Former NASA Intern Bought Moon Landing Recordings for $217 — Now They Could Fetch $2 Million

The 65-year-old former NASA intern stands to make up to $2 million for the tapes after purchasing them for only $217 back in 1976

Sotheby's The Best Surviving NASA Videotape Recordings Of the Apollo 11 Moon Landing
Photo: Courtesy Sotheby’s

A former NASA intern unwittingly bought a set of original Apollo 11 Moon landing videotape recordings for $217.77 back in the 1970s. Now, he could fetch up to a whopping $2 million for them when they are put up for auction later this month, Sotheby’s said.

Gary George was an intern at NASA when he attended a government surplus auction at Houston’s Ellington Air Force Base back in June 1976. According to Reuters, he took home roughly 1,100 reels of videotape with NASA listed as the “Owning Agency or Reporting Office.”

The now-65-year-old ended up selling some of the recordings and donated others to Lamar University, as well as a local church.
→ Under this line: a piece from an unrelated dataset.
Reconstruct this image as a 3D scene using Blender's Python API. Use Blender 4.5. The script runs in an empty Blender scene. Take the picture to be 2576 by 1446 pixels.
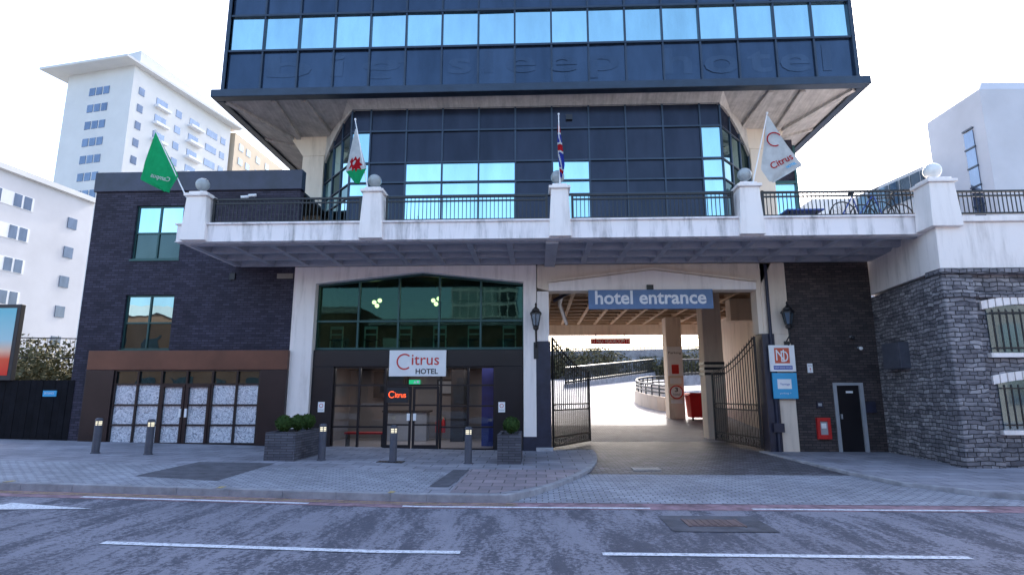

George’s father eventually did some digging into the remaining videotapes and found that three happened to capture the moon landing recordings, including Neil Armstrong’s iconic “one small step for man, one giant leap for mankind” statement, the outlet reported.

The recordings also include the astronauts’ call with Richard Nixon, who was president at the time of the moon landings, as well as footage of the American flag being planted on lunar soil, said Sotheby’s spokeswoman Hallie Freer, according to Reuters.

“Thinking that these particular tapes may be worth hanging on to, George saved the three boxes, giving them little thought until early 2008 when he learned that NASA was attempting to locate its original slow scan videotapes of the Apollo 11 EVA (Extravehicular Activity) in anticipation of the 40th anniversary of the first manned moon landing,” Sotheby’s released in a statement.

Sotheby's The Best Surviving NASA Videotape Recordings Of the Apollo 11 Moon Landing
Courtesy Sotheby’s
Sotheby's The Best Surviving NASA Videotape Recordings Of the Apollo 11 Moon Landing
Courtesy Sotheby’s

The former NASA intern eventually located a media studio with the equipment necessary to play the videotape recordings in October 2008.

The tapes were in “faultless condition,” and were digitized a month later in November 2008, with Sotheby’s stating “this was the last time these reel-to-reel videotapes were played until Sotheby’s specialists viewed them in order to confirm their quality for this auction.”

George stands to make between $1 and $2 million, according to a pre-sale estimate of the videotapes, which total 2 hours and 24 minutes worth of footage.

“I had no idea there was anything of value on them,” the retired mechanical engineer from Las Vegas told Reuters. “I was selling them to TV stations just to record over.”

The recordings had only been viewed three times before George acquired them in 1976, and are the last remaining first-generation recordings of Armstrong’s historic first steps on the lunar surface, Sotheby’s states.

NASA had reported back in 2006 that they were sifting “through 37-year-old records in their attempt to locate the magnetic tapes that recorded the original Apollo 11 video in 1969.” At the time, the agency said it didn’t believe the tapes to be lost.

The videotapes will be auctioned off on July 20 in New York City on the 50th anniversary of the Moon landing, according to Sotheby’s.